I dont know what I want. I really dont.
Sometimes it is me who confuse my feelings with the truth. I thought that I know what I want, but apparently I dont. The fact that I keep changing constantly is annoying me. Today just felt like its the day to get me thinking, pondering and considering what I really need and want. I always thought that I knew the definition of love and how it felt like, but I dont. I guess I had never really experience true love, yet. Maybe I'm just not ready to settle down for now, or perharps the right guy had not arrived yet. The guy that I am waiting for would be able to make me change all of my bad habits willingly, guess that it would take quite a long time to meet him.
Time passes and I dont feel that I belong anywhere, with anyone, anymore. It just felt so alone, to be good with everyone. When you are friends with everyone, there for everyone, you are actually all over the place. When I need someone, I dont even know who to look for. Too many friends all over the place that you dont know who you can count on. Almost always, I would trust the wrong person with my secrets and problems.
Not every friend that asked you about your problems is really concern about you, some are just curious.

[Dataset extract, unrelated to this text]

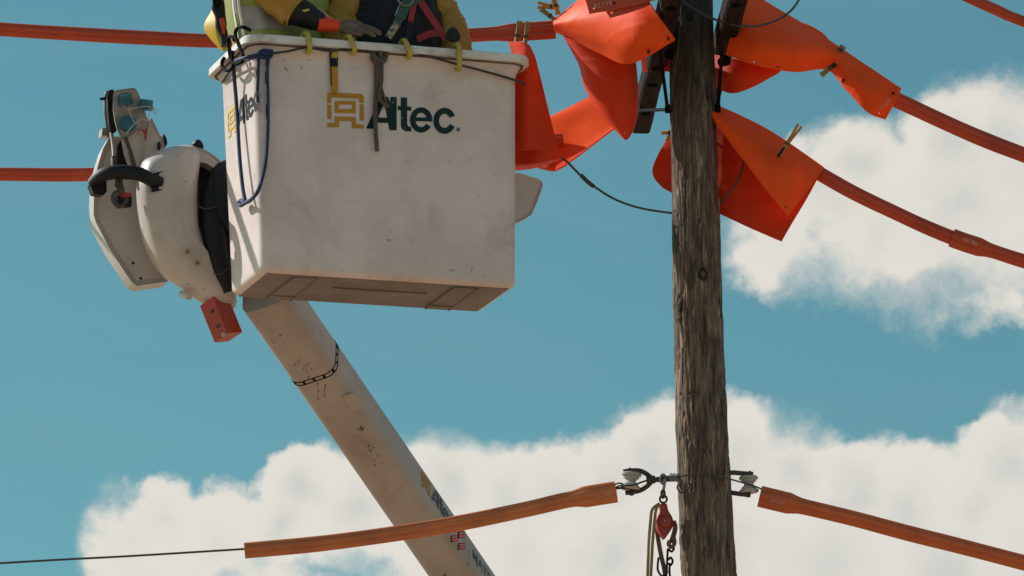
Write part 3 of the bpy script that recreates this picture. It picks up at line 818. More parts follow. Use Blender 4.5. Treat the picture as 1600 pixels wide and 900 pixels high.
# jib head with sheave
NJ = V((.35, -.93, -.1)).normalized()
jh = part_slab('jib_plate', 'plate_metal', [(178, 146), (181, 141), (209, 137), (214, 141), (221, 158), (226, 172), (233, 196), (228, 204), (214, 203), (197, 218), (190, 216), (184, 204), (180, 190), (177, 168)], .06, .016, .004, nrm=NJ, smooth=0)
SB = V((.75, -.65, -.1)).normalized()
part_slab('jib_sheave', 'black_plastic', [(168, 150), (172, 141), (178, 141), (184, 160), (184, 195), (180, 207), (174, 206), (170, 190)], .09, .030, .006, nrm=NJ, smooth=2)
part_slab('jib_plate', 'plate_metal', [(163, 150), (166, 142), (176, 140), (180, 160), (180, 206), (174, 212), (167, 205), (163, 180)], .13, .012, .003, nrm=NJ)
mb = MB(); cyl(mb, W(156, 155, .12), W(168, 153, .12), .006, .008, 8); mb.build('jib_pin', 'black_steel', boom)
mb = MB(); slab(mb, [(160, 200), (172, 199), (173, 212), (159, 212)], .15, .06, .003); mb.build('jib_block', 'plate_metal', boom)
def cap(x, y, Y, r, h, dirv, m='teal_cap'):
    mb = MB(); c = W(x, y, Y); d = V(dirv).normalized(); cyl(mb, c + d * h, c, r, r * .94, 20, .15); cyl(mb, c + d * h * .45, c + d * h * .02, r * 1.12, r * 1.1, 20, .08); return mb.build('pin_cap', m, boom)
cap(197, 163, .045, .031, .05, (-.05, -.45, .9))
cap(227, 172, .045, .033, .05, (.15, -.35, .93))
cap(200, 194, .05, .036, .045, (.1, -1, -.15))
for pts in ([(192, 165), (200, 171), (215, 168), (228, 166), (238, 168), (246, 173), (243, 177), (238, 172), (232, 170)], [(202, 168), (204, 180), (212, 192), (222, 186), (231, 189), (233, 178), (240, 170)], [(188, 203), (196, 209), (206, 198), (214, 190)]):
    mb = MB(); tube(mb, px(pts, -.03), .0022, 4, 6); mb.build('lanyard_wire', 'bright_wire', boom)
for pts, r, m in (([(174, 208, .12), (177, 228, .10), (179, 262, .07)], .0095, 'plate_metal'), ([(178, 246, .09), (179, 270, .06)], .016, 'rust_steel'), ([(195, 214, .05), (203, 236, .06), (210, 262, .06)], .011, 'rust_steel')):
    mb = MB(); tube(mb, px(pts), r, 4, 10); mb.build('tie_rod', m, boom)
# padded black handle across the covers
sec_flat = [(math.copysign(abs(a) ** .6, a), math.copysign(abs(b) ** .6, b)) for a, b in CIRC(14)]
mb = MB(); pth = catmull(px([(146, 287, -.02), (156, 276, -.06), (172, 270, -.09), (195, 269, -.11), (218, 272, -.12), (236, 281, -.11), (250, 285, -.08)]), 5)
sweep(mb, pth, lambda t: (.03, .024 + .009 * math.sin(math.pi * t)), sec_flat, frames(pth)); pad = mb.build('padded_handle', 'black_vinyl', boom)
part_slab('handle_mount', 'black_plastic', [(238, 271), (256, 267), (258, 288), (252, 297), (238, 299), (234, 285)], -.10, .05, .006, par=pad)
part_slab('handle_end', 'black_plastic', [(141, 287), (150, 278), (166, 276), (167, 300), (160, 304), (146, 302)], -.03, .06, .008, par=pad)
# winch hook
mb = MB(); cyl(mb, W(186, 278, -.08), W(186, 292, -.08), .016, .022, 12); hk = mb.build('swivel', 'rust_steel', boom)
mb = MB(); pth = catmull(px([(187, 292, -.08), (190, 299, -.08), (180, 303, -.08), (177, 310, -.08), (181, 319, -.08), (190, 322, -.08), (196, 315, -.08), (197, 308, -.08)]), 5)
sweep(mb, pth, lambda t: (.014 * (1 - .5 * t), .017 * (1 - .5 * t)), CIRC(12)); mb.build('hook', 'rust_steel', boom)
part_slab('hook_latch', 'label_red', [(186, 300), (205, 301), (205, 307), (190, 308)], -.06, .02, .003)
part_slab('hook_block', 'black_plastic', [(183, 306), (206, 306), (206, 322), (184, 324)], -.05, .03, .004)
mb = MB(); inflate(mb, [(299, 228), (302, 221), (308, 219), (314, 224), (317, 233), (308, 236)], .25, .04, .04); mb.build('grommet', 'black_vinyl', boom, sharp=60)
mb = MB(); inflate(mb, [(251, 212), (255, 211), (259, 218), (260, 228), (255, 228)], .32, .03, .03); mb.build('grommet', 'black_vinyl', boom, sharp=60)
mb = MB(); cyl(mb, W(284, 459, .12), W(296, 463, .06), .018, seg=14); mb.build('drain_boss', 'cover_paint', boom)
# red bracket below the covers: a square tube
qa, qb = W(334, 470, .12), W(357, 527, .12)
qd = (qb - qa).normalized(); qn = NB - qd * NB.dot(qd); qn.normalize(); qs = qd.cross(qn).normalized()
qn2 = (qn * math.cos(R(-28)) + qs * math.sin(R(-28))); qs2 = qd.cross(qn2).normalized()
mb = MB(); sweep(mb, [qa, qa.lerp(qb, .97), qb], 1.0, [(a * .052, b * .052) for a, b in ((1, .9), (.9, 1), (-.9, 1), (-1, .9), (-1, -.9), (-.9, -1), (.9, -1), (1, -.9))], [(qd, qs2, qn2)] * 3)
br = mb.build('bracket_tube', 'bracket_red', boom, sharp=30)
mb = MB(); c = WP(350, 522, qa.lerp(qb, .8) + qn2 * .052, qn2); cyl(mb, c - qn2 * .01, c + qn2 * .003, .010, seg=14); mb.build('bracket_hole', 'porcelain', br)

YOFF = 0.0
YOFF = -.06
for (x, y) in ((332, 486), (341, 509)):
    mb = MB(); c = WP(x, y, qa + qn2 * .052, qn2); cyl(mb, c - qn2 * .01, c + qn2 * .008, .009, seg=6); mb.build('bracket_bolt', 'rust_steel', br)
YOFF = 0.0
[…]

They stop being concern about you after they had heard the whole story of your problem, this is what I call fake. Not every friend whom you hug or whom you smile and say hi with everytime is really a friend, sometimes people just do this out of courtesy or sometimes people even do it because its their habit.
A friend is someone who is concerned about your ups and downs, someone who would be there for you like how you are there for him/her. A friend is someone who would forsake their clique of friends just to accompany you for lunch when you are alone. A friend is not someone who only think of you when they have no one else at that time.
I really dont know who is real anymore, except for my sisters clique, I dont know who are my true friends.